[Start of SOURCE RECORDS]

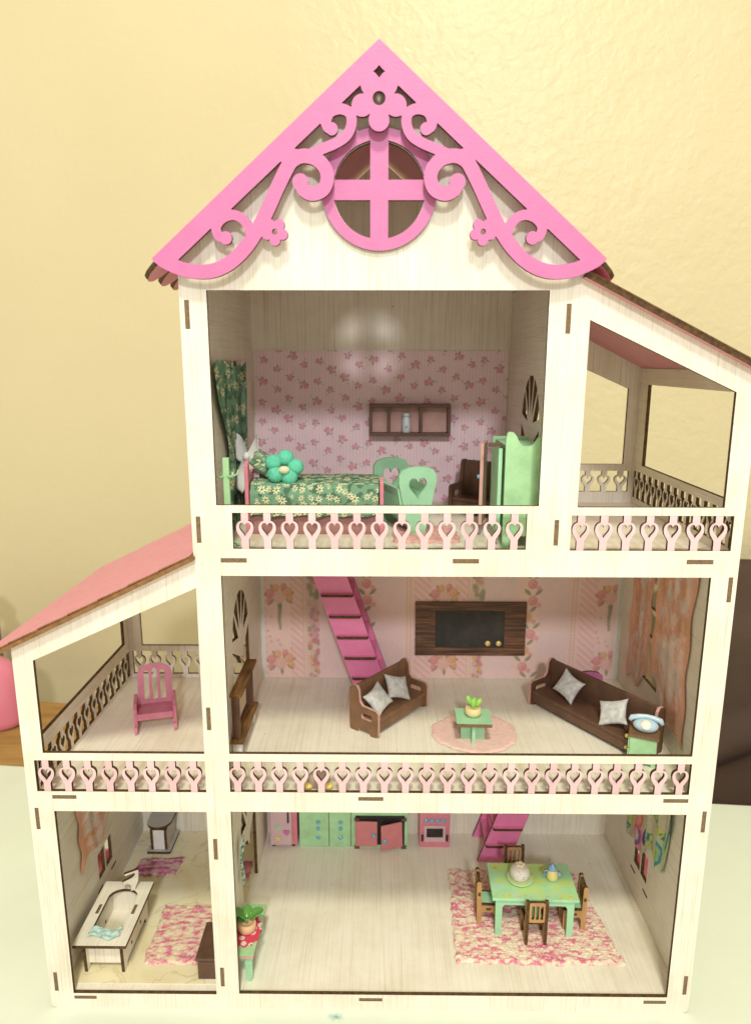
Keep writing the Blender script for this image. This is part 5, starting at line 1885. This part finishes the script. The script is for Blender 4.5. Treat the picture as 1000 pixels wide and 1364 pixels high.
# ------------------------------------------------------------------ beyond the table
MT['tanwood'] = burnt('light_brown_wood', (0.28, 0.16, 0.055), (0.42, 0.25, 0.085), (14, 90, 14))
g = G()
g.panel([(-0.75, 0.372), (-0.452, 0.338), (-0.30, 0.336), (-0.30, 0.478), (-0.75, 0.54)], [], TP(-0.024), 0.02, 0, 0)
tag(g.obj('side_board', ['tanwood'], None, 0.002), 'light brown wooden board under the pink bottle behind the table', 'board')
MT['bottlepink'] = new_mat('pink_plastic')[0]
_b = MT['bottlepink'].node_tree.nodes['Principled BSDF']
_b.inputs['Base Color'].default_value = (0.66, 0.20, 0.29, 1)
_b.inputs['Roughness'].default_value = 0.22
_b.inputs['Subsurface Weight'].default_value = 0.0
bt = thing('bottle', 'glossy pink plastic bottle at the left edge behind the porch', 'bottle', (-0.5230, 0.4350, -0.004))
G().lathe([(0.040, 0), (0.046, 0.004), (0.047, 0.012), (0.047, 0.060), (0.044, 0.078), (0.036, 0.090), (0.024, 0.097), (0.018, 0.100)], (0, 0, 0), 40, sy=0.6).obj('body', ['bottlepink'], bt)
G().lathe([(0.021, 0.1005), (0.022, 0.102), (0.022, 0.118), (0.019, 0.121), (0.004, 0.122)], (0, 0, 0), 32, sy=0.85).obj('cap', ['trim'], bt)
MT['greym'] = paint('olive_grey_metal', (0.22, 0.20, 0.13), 0.4, 0.1, 30)
pf = thing('chair_post', 'grey rounded post behind the pink bottle at the left edge', 'post', (-0.5460, 0.5000, -0.004))
G().tube([(0, 0, 0), (0, 0, 0.130), (-0.003, 0, 0.150), (-0.014, 0, 0.164), (-0.030, 0, 0.168)], 0.014, seg=16).obj('pole', ['greym'], pf)

m, nt, b = new_mat('dark_brown_upholstery')
f = coord_noise(nt, (8, 8, 8), 4.0, 0.6)
nt.links.new(ramp(nt, f, [(0.3, (0.042, 0.023, 0.014)), (0.7, (0.066, 0.038, 0.022))]), b.inputs['Base Color'])
b.inputs['Roughness'].default_value = 0.8
bump(nt, b, coord_noise(nt, (900, 900, 900), 2.0), 0.0004)
MT['uphol'] = m


def drape(u, v):
    z = -0.60 + 0.82 * v
    x = 0.375 + 0.75 * u
    y = 0.385 - 0.0715 * (x - 0.26) + 0.012 * np.sin(x * 14 + 5 * z) + 0.020 * np.exp(-((z - 0.02 - 0.35 * (x - 0.44)) / 0.018) ** 2) * -1 + 0.09 * sstep(0.90, 1.0, v) ** 2
    return x, y, z + 0.0 * u


dr_ = grid('brown_drape', 70, 90, drape, None, 'uphol', None, 0.02)
tag(dr_, 'dark brown cloth hanging behind the table at the right edge', 'cloth')
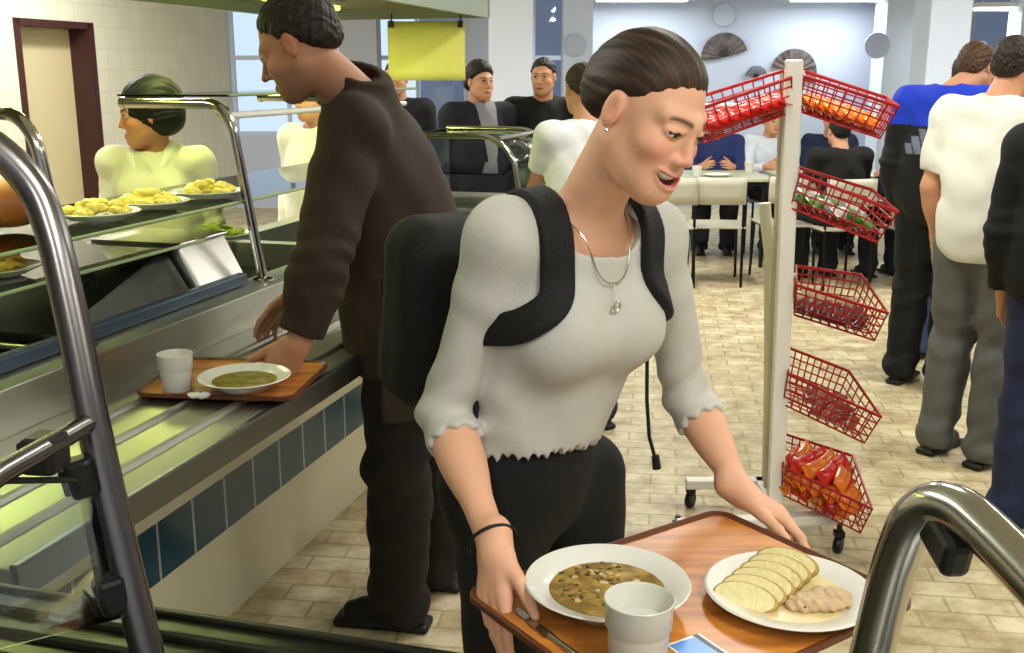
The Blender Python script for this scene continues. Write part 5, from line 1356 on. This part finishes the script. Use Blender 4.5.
place(2.45, 7.88, 0.14, 'cream-backed chair under the diner in the black jumper'); place(3.02, 7.88, .24, 'cream-backed chair under the diner in the navy top')
place(2.33, 9.70, math.pi+.17, 'cream-backed chair under the diner in the white shirt'); place(2.90, 9.73, math.pi-.03, 'cream-backed chair under the diner in the dark blue top')
place(1.86, 9.68, math.pi-.14, 'cream-backed chair under the diner in the blue sweater')
for i, (x, y, lab) in enumerate(((1.52, 8.70, 'white cup on the far table left of the rack'), (2.05, 9.15, 'white cup on the far table in front of the white-shirted diner'), (2.82, 8.60, 'white cup on the far table right of the rack'))): cup(lab, V3(x, y, .739), 1.05, china, False)
for i, (x, y, lab) in enumerate(((1.70, 8.75, 'white plate on the far table left of the rack'), (3.0, 8.62, 'white plate on the far table right of the rack'), (1.25, 8.75, 'white plate on the far table beside the woman'))): dish('plate', lab, V3(x, y, .739), .12, .02, .08, .006)
# ------------------------------------------------------------------ wall decoration
def fan(c, R, a0, a1, lab, mt, ny=-1):
    g = empty('wall_fan', c, lab, 'wall fan'); n = 22; m = MB(); c = np.array(c, float); rr = []
    for i in range(n+1):
        a = math.radians(a0+(a1-a0)*i/n); z = .012*(i % 2)
        rr.append([m.bm.verts.new(c+V3(math.cos(a)*r, -.02-z, math.sin(a)*r)) for r in (R*.30, R*.65, R)])
    for i in range(n):
        for k in range(2): m.bm.faces.new((rr[i][k], rr[i][k+1], rr[i+1][k+1], rr[i+1][k]))
    o = m.build('fan_leaf', mt, g, smooth=False); o.modifiers.new('s', 'SOLIDIFY').thickness = .003
    m = MB()
    for i in range(0, n+1, 2):
        a = math.radians(a0+(a1-a0)*i/n); m.tube([c+V3(0, -.015, 0), c+V3(math.cos(a)*R*.9, -.016, math.sin(a)*R*.9)], .005, 5)
    m.build('fan_ribs', mat('fan_rib_brown', (.25, .18, .15), .6), g)
fm = mat('patterned_fan_paper', (.40, .36, .36), .8, var=.6, vscale=9)
fan((2.46, 12.58, 1.76), .27, 15, 190, 'brown patterned half-round fan on the far wall, left one', fm)
fan((3.27, 12.58, 1.58), .27, -25, 165, 'brown patterned half-round fan on the far wall, above the rack post', fm)
fan((2.84, 12.58, 1.53), .13, 10, 170, 'small grey fan on the far wall between the two brown fans', mat('grey_fan_paper', (.50, .50, .56), .8, var=.3, vscale=12))
def wallplate(c, r, lab):
    g = empty('wall_plate', c, lab, 'wall plate'); MB().lathe([(0, 0), (r*.6, 0), (r, .02), (r*.98, .026), (r*.6, .008), (0, .008)], c, 32, np.array([(1, 0, 0), (0, 0, 1), (0, -1, 0)])).build('dish', mat('pale_blue_grey_china', (.76, .79, .88), .5), g)
wallplate((2.44, 12.60, 2.225), .13, 'round pale plate on the far wall above the left fan'); wallplate((.66, 11.60, 1.865), .12, 'round pale plate on the narrow white pillar behind the woman'); wallplate((3.96, 11.80, 1.865), .14, 'round pale plate on the pillar right of the fans')
# ------------------------------------------------------------------ camera, view
cam = bpy.data.cameras.new('camera'); cam.sensor_width = 36.; cam.lens = 1050/1024*36.; cam.clip_start = .02
co = bpy.data.objects.new('camera', cam); COL.objects.link(co)
co.location = (0, 0, 1.56); co.rotation_euler = (math.radians(90-13.5), 0, 0); sc.camera = co
sc.view_settings.view_transform = 'Standard'; sc.view_settings.look = 'None'; sc.view_settings.gamma = 1; sc.view_settings.use_curve_mapping = False
sc.view_settings.exposure = -.10
sc.cycles.use_denoising = True
sc.cycles.max_bounces = 8; sc.cycles.transparent_max_bounces = 16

[End of SOURCE RECORDS]

> PROBLEM TO WORK ON
From the entries above, extract each line containing "part".

> ANSWER TO THE EXERCISE
Keep writing the Blender script for this image. This is part 5, starting at line 1885. This part finishes the script. The script is for Blender 4.5. Treat the picture as 1000 pixels wide and 1364 pixels high.
The Blender Python script for this scene continues. Write part 5, from line 1356 on. This part finishes the script. Use Blender 4.5.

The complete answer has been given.